Однако возвращаюсь к выборам в Учредительное собрание. Солдаты самых разнообразных родов оружия (пехотинцы, артиллеристы, конники, телеграфисты, солдаты из отрядов Красного Креста и т. д.) запрашивают ЦК о номере списка, по которому они могут голосовать за большевиков. Но так как они, естественно, не могли сообщать, где находится их часть, то ЦК приходилось отвечать общими фразами, предлагать обратиться в ближайший губернский комитет большевиков. «Советуем Вам обратиться в Минск, Киев или Одессу, так как в этих городах известны списки кандидатов по северному, северо-западному, южному и румынскому фронтам». Или давался номер списка по каждому из перечисленных фронтов. Но приходилось ЦК и резко писать о том, что местный (дивизионный в данном случае) комитет идет вместе с командным составом, «проводит контрреволюционную политику, грубо нарушая свободу собраний. Нарушение свободы избирательной борьбы есть уголовное преступление, но в революционное время вопрос о праве совершенно заслоняется вопросом о силе. Конечно, ни преследовать за принадлежность к большевикам, ни задерживать большевистскую литературу в демократической республике никто права не имеет…».

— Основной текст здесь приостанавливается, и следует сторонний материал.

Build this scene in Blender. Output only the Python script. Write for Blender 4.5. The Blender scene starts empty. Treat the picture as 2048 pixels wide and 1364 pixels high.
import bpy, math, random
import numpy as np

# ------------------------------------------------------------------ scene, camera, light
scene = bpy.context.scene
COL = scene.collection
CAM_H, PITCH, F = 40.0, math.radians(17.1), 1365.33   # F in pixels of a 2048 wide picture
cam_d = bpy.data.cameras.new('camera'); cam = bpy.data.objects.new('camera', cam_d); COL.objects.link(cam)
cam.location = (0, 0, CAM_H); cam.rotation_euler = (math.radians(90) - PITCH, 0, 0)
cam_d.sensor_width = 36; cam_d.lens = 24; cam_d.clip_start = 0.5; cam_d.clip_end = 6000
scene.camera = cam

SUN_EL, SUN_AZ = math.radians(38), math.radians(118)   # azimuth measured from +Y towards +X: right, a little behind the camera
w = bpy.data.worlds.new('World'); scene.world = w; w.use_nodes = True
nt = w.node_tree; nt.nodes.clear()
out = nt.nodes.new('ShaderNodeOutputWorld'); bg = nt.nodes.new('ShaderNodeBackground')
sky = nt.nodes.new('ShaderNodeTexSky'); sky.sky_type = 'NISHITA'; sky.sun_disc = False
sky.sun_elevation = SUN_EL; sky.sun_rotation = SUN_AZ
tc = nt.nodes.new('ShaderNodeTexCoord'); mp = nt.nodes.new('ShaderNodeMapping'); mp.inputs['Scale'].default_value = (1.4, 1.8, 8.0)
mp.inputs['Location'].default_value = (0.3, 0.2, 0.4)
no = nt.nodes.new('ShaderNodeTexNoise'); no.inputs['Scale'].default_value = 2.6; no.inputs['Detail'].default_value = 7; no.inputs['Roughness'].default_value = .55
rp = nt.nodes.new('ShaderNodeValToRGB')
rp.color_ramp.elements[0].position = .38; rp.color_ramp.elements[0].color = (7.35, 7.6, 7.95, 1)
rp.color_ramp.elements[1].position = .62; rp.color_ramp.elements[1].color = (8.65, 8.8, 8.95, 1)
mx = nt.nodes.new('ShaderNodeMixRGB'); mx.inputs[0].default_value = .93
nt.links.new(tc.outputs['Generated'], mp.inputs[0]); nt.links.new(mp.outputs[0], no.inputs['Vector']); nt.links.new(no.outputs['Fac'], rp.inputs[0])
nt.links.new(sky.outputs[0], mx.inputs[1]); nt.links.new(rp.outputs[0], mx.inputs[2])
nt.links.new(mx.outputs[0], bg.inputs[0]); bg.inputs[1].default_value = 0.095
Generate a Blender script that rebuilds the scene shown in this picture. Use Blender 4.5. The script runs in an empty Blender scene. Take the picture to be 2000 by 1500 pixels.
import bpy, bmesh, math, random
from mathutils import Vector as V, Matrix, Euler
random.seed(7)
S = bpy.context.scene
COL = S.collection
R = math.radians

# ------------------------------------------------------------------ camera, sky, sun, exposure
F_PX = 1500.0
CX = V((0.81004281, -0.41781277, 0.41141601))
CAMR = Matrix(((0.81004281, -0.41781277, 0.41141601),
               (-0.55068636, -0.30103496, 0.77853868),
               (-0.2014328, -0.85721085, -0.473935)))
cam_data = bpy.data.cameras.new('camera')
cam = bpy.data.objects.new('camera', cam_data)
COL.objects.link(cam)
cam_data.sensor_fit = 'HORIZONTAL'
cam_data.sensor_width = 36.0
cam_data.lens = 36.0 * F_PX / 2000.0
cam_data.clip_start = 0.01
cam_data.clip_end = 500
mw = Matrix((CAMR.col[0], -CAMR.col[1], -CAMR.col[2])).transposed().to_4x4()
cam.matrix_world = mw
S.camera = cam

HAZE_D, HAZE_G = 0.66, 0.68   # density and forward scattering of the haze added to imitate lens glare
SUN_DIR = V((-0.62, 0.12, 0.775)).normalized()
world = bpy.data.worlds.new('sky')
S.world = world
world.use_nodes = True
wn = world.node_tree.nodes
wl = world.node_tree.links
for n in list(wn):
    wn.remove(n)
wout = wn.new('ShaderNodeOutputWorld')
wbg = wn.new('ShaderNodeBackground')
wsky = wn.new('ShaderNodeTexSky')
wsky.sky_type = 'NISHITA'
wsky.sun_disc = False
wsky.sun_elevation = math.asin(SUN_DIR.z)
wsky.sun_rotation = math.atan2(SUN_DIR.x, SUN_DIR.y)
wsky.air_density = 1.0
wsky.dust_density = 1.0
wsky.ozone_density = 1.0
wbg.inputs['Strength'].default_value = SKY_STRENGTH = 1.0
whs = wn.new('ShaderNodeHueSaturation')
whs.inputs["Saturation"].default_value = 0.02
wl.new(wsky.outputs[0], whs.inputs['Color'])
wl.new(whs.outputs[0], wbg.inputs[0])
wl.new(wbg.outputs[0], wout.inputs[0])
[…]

В заключение приведу ответ на письмо Иванова, фельдфебеля 529-го пехотного Ардатовского полка, сообщавшего о том, что он избран кандидатом в Учредительное собрание. Этот фельдфебель был постоянным корреспондентом ЦК и вел большую работу в своем полку. Вот ответ ЦК: «Уважаемый товарищ. Письмо Ваше, извещающее о том, что Вы выбраны кандидатом в Учредительное собрание, получили. Против Вашей кандидатуры ничего не имеем, так что выставляйте ее. Деньги Ваши тоже получили и очень за них благодарим. Желаем Вам всякого успеха в Вашей работе, которую, очевидно, мы и впредь будем вести целиком рука об руку».